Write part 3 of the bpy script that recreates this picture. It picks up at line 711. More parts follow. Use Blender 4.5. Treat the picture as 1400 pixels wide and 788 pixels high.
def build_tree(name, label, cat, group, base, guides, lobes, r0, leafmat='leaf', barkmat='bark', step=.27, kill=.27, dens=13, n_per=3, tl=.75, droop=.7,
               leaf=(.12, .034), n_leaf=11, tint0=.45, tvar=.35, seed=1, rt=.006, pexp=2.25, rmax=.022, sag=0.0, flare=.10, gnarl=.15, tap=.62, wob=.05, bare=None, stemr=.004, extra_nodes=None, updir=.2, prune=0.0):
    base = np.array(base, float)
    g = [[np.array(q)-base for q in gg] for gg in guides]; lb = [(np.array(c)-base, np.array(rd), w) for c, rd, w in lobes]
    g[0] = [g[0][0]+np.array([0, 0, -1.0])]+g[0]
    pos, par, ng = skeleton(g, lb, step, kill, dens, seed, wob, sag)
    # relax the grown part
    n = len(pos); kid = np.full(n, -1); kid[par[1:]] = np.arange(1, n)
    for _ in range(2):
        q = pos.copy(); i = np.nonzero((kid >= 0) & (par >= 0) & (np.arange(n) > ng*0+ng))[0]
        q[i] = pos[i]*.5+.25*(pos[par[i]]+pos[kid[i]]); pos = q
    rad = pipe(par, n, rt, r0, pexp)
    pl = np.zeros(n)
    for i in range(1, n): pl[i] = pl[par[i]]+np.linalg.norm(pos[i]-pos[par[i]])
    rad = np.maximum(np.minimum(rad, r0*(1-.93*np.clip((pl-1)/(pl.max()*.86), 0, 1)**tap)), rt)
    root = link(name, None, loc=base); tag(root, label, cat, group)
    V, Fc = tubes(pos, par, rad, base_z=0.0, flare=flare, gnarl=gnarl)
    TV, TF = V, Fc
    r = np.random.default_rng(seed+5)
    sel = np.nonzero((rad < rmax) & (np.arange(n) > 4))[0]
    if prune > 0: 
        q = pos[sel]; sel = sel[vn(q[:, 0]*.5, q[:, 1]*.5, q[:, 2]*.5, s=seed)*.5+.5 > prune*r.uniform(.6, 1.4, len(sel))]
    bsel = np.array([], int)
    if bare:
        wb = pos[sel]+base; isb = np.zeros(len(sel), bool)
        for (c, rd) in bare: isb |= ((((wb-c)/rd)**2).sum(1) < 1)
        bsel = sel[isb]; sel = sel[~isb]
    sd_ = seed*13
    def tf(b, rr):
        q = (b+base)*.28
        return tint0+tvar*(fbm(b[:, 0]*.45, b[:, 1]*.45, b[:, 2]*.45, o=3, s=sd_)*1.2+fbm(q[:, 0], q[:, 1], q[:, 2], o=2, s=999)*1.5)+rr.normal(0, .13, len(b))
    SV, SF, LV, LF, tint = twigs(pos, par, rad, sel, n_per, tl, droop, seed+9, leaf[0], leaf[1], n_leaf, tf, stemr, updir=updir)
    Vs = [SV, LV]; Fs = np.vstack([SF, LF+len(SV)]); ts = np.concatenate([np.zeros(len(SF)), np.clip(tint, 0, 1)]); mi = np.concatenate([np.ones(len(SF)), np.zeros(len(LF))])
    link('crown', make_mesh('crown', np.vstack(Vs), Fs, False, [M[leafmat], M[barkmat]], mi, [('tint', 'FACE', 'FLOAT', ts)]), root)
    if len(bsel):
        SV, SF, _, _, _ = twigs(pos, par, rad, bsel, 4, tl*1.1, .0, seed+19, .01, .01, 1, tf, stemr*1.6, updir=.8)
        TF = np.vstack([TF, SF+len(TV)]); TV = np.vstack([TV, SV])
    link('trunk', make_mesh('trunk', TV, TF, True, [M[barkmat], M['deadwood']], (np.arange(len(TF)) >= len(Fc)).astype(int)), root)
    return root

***

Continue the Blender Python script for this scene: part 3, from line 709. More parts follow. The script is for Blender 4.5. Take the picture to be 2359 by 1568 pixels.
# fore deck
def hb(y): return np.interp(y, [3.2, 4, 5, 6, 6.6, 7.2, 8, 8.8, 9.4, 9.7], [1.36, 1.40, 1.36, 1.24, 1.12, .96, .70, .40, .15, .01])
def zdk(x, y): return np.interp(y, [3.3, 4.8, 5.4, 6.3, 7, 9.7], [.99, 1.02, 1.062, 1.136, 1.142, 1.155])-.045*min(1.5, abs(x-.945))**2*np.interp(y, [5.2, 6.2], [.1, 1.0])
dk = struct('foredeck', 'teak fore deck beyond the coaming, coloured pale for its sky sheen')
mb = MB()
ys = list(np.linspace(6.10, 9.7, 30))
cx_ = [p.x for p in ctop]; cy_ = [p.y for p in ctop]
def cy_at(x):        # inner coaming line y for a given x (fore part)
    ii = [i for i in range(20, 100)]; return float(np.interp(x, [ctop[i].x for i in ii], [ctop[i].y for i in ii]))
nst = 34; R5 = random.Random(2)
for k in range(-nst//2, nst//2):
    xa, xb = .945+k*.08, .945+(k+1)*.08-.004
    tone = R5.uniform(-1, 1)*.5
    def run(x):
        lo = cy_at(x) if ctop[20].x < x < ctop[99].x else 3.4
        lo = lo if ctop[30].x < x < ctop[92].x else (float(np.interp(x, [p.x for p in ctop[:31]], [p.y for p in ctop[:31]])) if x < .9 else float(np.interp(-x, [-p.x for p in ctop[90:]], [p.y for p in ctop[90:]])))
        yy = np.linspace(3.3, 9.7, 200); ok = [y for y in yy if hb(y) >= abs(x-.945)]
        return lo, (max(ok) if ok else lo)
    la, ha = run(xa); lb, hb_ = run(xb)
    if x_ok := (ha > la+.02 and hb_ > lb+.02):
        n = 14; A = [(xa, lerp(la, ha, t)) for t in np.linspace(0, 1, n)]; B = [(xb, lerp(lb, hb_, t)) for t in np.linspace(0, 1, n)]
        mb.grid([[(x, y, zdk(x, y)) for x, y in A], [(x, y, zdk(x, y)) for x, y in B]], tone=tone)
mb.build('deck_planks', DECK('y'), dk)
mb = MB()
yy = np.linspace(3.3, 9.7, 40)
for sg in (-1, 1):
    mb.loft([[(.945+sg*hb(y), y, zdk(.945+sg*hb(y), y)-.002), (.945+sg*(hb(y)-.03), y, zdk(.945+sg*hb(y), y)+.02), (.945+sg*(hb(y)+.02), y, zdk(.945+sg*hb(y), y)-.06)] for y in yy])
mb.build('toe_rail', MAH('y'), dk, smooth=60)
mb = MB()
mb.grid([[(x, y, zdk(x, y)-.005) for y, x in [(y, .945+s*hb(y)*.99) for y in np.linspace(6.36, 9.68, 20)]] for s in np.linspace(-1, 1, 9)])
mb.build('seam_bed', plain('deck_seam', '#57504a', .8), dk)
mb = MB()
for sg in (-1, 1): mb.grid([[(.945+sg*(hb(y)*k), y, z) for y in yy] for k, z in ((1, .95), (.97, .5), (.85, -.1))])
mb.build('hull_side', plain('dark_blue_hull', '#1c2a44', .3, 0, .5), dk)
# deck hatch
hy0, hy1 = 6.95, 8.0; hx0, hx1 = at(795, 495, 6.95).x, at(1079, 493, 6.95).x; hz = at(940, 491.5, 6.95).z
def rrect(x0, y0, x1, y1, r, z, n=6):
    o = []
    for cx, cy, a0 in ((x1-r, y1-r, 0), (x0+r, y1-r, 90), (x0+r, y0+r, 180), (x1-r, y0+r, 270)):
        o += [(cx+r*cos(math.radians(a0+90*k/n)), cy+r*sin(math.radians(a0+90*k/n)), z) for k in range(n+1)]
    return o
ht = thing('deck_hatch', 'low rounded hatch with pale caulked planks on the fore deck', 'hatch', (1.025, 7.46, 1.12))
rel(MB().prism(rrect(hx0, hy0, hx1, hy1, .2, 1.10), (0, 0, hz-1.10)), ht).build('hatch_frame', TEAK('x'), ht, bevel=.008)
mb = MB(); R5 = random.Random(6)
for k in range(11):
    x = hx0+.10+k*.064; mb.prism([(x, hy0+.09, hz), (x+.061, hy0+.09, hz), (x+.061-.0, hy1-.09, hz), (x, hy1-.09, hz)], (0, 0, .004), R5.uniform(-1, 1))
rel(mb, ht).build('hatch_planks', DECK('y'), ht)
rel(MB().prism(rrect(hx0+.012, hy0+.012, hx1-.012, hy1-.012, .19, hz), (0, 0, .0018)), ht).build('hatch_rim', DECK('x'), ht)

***

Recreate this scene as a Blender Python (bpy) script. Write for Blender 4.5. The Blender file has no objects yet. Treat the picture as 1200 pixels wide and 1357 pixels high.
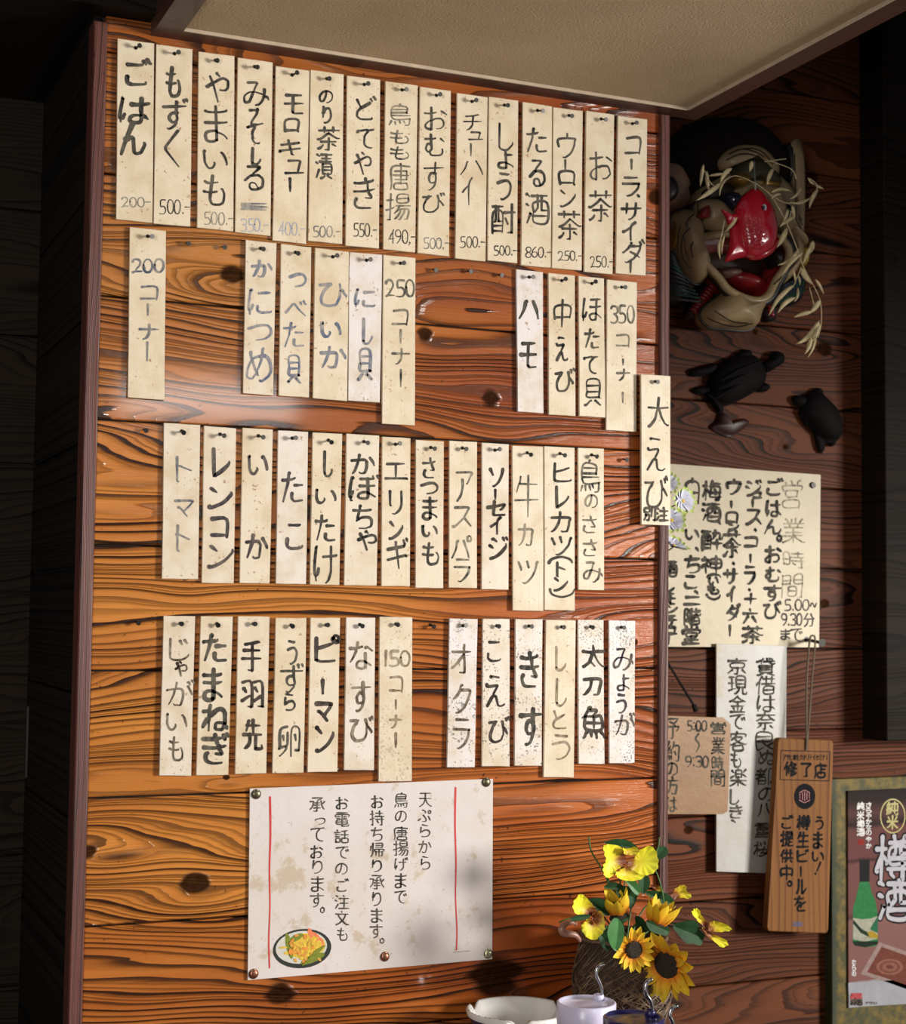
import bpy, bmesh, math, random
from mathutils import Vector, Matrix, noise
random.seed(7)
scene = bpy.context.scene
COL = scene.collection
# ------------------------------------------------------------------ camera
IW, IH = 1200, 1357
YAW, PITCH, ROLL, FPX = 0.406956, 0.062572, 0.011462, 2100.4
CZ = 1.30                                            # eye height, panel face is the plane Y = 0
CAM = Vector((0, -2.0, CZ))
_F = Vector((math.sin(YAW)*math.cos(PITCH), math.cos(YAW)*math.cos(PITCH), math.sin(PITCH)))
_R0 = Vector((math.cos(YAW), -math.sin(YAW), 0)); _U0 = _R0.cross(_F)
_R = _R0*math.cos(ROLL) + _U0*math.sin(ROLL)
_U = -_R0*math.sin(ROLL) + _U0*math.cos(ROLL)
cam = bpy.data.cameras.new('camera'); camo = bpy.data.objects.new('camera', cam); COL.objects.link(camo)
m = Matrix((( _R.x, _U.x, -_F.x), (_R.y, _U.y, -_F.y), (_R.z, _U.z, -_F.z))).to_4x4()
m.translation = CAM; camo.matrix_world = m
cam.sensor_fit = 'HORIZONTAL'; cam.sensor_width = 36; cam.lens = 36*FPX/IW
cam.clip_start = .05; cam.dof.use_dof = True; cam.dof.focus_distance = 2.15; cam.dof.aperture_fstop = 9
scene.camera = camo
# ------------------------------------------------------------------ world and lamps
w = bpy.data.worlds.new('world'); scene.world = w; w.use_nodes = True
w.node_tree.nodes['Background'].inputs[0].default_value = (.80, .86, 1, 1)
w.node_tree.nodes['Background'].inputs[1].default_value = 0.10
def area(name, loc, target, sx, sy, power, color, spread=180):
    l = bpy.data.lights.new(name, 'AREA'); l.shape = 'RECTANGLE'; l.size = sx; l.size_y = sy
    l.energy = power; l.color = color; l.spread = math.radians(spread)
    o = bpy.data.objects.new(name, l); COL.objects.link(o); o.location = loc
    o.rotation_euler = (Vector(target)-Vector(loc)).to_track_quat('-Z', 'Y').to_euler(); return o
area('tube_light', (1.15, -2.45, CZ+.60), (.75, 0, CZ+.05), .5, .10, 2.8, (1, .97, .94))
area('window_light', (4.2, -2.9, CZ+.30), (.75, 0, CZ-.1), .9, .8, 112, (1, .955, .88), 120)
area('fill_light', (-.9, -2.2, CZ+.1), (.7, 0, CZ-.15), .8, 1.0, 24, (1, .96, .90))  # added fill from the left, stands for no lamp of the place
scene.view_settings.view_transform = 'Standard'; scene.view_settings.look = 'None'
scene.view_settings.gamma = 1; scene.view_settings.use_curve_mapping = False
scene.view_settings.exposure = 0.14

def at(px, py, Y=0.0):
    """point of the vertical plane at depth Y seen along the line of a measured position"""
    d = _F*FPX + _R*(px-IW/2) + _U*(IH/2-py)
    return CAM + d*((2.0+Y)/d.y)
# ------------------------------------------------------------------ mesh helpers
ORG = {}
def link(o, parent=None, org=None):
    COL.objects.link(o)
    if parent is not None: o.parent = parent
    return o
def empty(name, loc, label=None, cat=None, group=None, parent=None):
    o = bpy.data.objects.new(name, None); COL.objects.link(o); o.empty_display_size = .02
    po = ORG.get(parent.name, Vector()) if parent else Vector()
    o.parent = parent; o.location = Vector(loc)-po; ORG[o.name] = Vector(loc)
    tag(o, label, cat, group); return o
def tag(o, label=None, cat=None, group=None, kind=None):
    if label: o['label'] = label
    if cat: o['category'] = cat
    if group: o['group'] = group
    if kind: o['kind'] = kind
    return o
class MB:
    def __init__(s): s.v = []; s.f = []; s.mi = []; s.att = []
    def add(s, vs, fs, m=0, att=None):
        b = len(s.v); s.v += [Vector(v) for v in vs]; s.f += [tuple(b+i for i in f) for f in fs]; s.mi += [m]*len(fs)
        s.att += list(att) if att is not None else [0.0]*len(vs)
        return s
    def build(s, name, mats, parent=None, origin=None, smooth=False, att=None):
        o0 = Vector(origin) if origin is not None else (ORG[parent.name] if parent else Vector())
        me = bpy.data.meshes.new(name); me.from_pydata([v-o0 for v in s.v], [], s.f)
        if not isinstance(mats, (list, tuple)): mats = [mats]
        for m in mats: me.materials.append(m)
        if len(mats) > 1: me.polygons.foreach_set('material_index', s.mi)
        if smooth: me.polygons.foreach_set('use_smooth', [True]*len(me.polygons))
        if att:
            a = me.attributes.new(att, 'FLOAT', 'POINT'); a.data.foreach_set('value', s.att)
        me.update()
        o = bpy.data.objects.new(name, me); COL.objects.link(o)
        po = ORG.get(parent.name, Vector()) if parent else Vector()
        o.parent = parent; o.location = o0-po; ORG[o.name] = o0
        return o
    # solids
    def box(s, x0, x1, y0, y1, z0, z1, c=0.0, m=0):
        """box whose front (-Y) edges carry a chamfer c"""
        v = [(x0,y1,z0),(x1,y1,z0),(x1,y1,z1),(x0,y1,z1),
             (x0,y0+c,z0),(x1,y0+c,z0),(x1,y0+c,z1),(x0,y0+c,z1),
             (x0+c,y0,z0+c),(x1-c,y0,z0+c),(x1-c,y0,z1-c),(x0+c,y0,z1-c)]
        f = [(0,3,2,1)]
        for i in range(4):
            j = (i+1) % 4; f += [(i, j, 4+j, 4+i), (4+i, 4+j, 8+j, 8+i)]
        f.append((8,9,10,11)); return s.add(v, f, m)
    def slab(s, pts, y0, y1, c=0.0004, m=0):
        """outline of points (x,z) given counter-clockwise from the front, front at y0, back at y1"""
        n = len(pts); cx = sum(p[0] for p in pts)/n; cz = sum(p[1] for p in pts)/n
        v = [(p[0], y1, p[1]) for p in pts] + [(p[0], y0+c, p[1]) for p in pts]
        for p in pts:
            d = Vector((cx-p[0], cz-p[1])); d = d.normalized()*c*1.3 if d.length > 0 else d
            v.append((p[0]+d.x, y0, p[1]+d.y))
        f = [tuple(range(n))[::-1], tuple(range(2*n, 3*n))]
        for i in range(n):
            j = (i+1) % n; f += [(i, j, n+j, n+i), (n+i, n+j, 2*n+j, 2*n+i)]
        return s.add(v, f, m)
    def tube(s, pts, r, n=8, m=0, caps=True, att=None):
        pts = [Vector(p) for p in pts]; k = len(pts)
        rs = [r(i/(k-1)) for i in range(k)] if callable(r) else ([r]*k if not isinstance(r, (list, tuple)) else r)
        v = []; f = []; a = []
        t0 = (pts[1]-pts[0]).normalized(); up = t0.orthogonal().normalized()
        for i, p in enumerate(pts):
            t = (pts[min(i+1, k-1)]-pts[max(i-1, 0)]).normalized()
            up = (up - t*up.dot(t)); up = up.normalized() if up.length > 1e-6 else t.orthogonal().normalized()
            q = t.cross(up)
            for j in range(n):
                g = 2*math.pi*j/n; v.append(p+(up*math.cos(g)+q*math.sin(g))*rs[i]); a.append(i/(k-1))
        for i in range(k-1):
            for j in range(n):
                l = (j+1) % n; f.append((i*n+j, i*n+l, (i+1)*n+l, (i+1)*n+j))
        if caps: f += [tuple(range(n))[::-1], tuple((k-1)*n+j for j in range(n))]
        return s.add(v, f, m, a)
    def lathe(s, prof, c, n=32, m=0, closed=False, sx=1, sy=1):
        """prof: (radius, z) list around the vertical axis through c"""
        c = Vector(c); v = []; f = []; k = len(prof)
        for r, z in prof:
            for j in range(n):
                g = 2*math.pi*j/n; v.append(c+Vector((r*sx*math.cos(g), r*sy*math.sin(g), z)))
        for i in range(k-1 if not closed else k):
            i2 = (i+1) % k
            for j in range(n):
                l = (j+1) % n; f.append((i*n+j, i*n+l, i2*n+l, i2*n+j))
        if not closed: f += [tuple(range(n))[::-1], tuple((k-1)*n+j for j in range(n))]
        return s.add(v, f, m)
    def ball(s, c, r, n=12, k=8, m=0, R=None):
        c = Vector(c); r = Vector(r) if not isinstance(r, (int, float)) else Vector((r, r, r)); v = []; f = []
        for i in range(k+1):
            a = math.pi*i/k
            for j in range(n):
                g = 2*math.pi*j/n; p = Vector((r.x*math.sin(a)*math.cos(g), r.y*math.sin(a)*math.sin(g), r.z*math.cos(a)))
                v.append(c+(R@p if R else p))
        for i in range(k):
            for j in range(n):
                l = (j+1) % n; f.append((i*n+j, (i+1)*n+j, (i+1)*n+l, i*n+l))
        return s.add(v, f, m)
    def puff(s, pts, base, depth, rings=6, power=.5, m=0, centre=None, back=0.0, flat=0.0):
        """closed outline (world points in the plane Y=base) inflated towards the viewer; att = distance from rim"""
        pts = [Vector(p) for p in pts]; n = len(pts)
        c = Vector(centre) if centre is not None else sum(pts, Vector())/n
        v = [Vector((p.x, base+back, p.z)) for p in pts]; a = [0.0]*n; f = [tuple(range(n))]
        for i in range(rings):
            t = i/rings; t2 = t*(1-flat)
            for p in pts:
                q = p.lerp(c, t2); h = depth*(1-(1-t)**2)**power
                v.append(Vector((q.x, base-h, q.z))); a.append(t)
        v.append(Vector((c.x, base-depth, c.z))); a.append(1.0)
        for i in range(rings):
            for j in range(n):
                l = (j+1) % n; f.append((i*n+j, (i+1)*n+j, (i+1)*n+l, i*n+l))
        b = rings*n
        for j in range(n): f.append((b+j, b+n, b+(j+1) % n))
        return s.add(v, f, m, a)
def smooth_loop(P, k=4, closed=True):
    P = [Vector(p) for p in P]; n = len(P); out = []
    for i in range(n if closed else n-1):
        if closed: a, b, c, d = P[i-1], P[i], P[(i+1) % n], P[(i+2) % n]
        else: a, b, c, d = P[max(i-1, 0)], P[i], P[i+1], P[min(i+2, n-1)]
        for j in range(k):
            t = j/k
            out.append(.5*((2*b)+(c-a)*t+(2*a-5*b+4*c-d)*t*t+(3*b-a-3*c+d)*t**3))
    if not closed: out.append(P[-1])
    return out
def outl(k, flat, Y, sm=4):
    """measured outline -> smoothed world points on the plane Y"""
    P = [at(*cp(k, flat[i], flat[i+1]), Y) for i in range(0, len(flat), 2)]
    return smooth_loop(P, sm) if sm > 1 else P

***

• YOUR OBJECTIVE
Say how many lines of the listing above contain "Python", with no other words.

• COMPLETE RESPONSE
2